Dozens of migrants were caught on camera jumping off a speed boat that came ashore a California beach over the weekend and running into the nearby city in what locals are saying is becoming a regular occurrence.
Video posted online shows the speedboat racing towards the shore in Carlsbad on Saturday, narrowly missing a nearby surfer.
Almost as soon as it landed, a group of adult migrants were seen jumping off the boat and sprinting towards a row of oceanfront houses.
The migrants were then seen piling into a black SUV near Ocean Street, but the driver appeared to be in such a rush that one woman almost fell out as it started moving.
Other migrants who were not able to fit inside the vehicle were then seen crossing the street, and walking into the affluent city.
“It looked like it was a planned deal,” resident Susan Hargis told KUSI.
The man who filmed the incident also said it “looked like a military exercise,” as he told KGTV he counted 22 people jumping off the speedboat.
“To see it live like that, I mean even police and border patrol said they never caught it live like I did,” the unidentified resident said.
“So to see one coming toward the shore at 40, 45 miles an hour and not turning, it was like a movie… and the lifeguards were just sitting there, so I thought it was a planned, staged event.”
Border Patrol agents were notified by police that the boat came ashore at around 11 a.m. on Saturday, and found an abandoned vessel “consistent with human smuggling,” a spokesperson for the agency told The Post.

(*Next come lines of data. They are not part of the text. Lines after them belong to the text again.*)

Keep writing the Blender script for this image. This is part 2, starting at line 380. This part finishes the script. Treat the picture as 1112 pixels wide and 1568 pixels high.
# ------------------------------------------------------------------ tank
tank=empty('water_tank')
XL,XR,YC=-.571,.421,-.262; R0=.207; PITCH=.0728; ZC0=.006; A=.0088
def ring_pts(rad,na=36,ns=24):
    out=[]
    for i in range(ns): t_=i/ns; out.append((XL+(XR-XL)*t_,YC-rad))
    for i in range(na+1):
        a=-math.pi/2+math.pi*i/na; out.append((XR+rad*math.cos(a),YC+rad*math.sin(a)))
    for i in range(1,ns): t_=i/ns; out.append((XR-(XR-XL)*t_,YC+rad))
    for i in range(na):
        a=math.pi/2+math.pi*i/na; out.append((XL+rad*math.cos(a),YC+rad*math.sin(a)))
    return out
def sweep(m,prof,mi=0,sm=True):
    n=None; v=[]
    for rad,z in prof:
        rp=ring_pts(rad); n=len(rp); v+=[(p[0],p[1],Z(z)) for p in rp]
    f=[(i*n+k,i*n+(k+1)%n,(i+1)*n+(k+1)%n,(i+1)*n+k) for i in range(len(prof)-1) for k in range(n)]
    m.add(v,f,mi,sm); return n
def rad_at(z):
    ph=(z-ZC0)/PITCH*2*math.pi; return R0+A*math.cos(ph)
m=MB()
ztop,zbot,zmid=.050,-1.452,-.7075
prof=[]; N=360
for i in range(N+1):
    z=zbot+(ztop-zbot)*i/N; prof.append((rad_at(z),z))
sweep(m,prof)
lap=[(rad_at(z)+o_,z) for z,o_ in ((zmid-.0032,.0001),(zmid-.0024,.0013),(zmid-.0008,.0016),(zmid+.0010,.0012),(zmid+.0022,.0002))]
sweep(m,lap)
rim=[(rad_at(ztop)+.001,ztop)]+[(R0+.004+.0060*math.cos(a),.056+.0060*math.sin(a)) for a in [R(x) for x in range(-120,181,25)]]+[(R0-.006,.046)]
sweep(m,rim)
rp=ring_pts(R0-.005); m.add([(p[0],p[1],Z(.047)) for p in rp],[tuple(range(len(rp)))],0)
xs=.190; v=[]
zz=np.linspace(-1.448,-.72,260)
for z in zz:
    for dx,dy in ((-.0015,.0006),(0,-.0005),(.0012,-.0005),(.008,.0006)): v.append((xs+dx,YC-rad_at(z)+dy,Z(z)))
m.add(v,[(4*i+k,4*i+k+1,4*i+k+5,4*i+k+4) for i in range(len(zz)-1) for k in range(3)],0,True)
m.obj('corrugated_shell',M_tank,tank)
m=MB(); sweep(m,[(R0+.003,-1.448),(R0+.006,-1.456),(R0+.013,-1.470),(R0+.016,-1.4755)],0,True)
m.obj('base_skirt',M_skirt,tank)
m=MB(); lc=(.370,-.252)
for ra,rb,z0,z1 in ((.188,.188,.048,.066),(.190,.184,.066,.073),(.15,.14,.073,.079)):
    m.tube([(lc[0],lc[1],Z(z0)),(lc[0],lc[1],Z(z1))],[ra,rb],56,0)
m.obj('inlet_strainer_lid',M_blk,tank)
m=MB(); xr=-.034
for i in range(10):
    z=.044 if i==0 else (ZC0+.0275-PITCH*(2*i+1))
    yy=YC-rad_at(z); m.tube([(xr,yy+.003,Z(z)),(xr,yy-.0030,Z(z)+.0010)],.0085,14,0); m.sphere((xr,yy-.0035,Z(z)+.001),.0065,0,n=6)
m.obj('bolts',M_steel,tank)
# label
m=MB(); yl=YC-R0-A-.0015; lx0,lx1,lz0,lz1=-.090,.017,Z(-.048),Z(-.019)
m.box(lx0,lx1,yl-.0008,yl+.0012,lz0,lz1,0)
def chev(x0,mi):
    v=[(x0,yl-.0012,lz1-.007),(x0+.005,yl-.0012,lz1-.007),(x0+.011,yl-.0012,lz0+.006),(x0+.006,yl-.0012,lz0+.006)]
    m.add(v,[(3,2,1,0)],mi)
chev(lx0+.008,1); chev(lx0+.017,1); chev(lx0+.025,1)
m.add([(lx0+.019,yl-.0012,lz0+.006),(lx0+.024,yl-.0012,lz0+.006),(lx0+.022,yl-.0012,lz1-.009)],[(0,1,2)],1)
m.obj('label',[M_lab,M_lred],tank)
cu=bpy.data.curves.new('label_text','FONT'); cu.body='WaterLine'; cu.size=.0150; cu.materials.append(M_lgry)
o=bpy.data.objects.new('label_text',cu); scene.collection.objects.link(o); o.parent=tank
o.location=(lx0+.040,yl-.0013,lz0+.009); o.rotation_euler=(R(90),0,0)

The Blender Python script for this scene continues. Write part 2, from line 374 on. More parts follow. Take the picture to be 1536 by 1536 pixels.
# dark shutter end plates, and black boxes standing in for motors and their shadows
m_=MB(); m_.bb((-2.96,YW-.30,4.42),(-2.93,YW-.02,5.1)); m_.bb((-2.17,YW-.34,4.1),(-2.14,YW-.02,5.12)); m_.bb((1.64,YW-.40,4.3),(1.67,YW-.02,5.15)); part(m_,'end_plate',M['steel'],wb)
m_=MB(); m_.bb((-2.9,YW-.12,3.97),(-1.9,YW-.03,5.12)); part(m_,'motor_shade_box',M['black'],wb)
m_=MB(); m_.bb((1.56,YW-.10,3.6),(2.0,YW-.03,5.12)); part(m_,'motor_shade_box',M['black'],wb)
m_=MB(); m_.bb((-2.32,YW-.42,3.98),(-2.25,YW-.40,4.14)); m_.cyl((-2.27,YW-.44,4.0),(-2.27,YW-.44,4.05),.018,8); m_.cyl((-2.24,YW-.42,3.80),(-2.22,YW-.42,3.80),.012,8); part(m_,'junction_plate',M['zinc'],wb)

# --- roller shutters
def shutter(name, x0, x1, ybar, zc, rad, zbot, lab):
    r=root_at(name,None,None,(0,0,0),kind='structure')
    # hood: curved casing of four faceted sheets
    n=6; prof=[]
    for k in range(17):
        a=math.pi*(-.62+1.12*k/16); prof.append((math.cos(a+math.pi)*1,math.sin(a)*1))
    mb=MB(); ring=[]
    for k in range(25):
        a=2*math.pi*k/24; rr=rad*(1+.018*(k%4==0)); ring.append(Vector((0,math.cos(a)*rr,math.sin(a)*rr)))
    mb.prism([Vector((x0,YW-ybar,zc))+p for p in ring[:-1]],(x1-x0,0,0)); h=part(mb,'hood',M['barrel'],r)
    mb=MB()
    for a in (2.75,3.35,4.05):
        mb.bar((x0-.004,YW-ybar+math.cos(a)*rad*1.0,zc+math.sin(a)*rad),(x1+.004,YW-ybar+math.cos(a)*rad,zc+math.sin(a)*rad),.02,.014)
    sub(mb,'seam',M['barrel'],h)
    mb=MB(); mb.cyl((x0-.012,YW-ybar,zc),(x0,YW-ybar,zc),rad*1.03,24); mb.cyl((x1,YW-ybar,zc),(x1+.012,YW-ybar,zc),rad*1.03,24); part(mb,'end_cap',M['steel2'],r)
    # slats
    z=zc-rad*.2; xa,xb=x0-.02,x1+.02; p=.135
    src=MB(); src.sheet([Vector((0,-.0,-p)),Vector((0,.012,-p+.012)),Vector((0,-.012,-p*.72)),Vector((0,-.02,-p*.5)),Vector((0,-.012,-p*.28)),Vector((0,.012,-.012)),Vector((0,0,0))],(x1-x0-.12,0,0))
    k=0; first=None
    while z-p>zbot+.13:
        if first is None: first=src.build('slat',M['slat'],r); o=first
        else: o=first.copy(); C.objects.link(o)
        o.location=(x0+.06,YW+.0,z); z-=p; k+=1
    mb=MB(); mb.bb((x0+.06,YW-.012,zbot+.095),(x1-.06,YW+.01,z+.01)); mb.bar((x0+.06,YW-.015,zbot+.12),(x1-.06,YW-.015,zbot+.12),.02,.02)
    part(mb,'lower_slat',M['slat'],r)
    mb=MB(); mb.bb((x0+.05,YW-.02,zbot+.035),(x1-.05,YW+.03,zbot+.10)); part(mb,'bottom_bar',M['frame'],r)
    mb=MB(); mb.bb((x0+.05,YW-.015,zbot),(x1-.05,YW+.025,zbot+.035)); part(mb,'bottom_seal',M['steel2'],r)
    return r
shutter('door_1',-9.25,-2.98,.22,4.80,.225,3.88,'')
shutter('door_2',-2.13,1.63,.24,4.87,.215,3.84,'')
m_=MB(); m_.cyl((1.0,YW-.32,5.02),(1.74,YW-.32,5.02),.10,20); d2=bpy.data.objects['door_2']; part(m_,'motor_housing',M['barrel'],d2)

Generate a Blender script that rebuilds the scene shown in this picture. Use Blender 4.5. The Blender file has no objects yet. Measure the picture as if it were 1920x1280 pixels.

No arrests have been made, and an investigation is ongoing, the spokesman added.
But the video came as the San Diego border sector recorded the highest number of encounters in the country over the past week, with 6,997 encounters, KUSI reports.
Between 2020 and 2023, there has also been a 139% increase in human smuggling events.
At the same time, nearly 8,000 people have been apprehended while trying to enter the US illegally through the Pacific Ocean, its coastlines or its inlets, according to Fox News.
Migrant drowning deaths off the coast of San Diego County have also spiked in recent years, with 33 migrant deaths between 2020 to 2023, compared to just one in the previous four years.
Researchers have hypothesized that the rise could be linked to the increase in the border fence height from 17 feet to 30 feet — prompting some migrants to cross via water.
“Smugglers have convinced migrants that the maritime environment is an easier route. It’s more of a sure thing,” said Brandon Tucker, the director of Customs and Border Patrol’s Air and Marine Operations in San Diego, adding that people with hip, knee or other mobility issues may also prefer to travel by boat.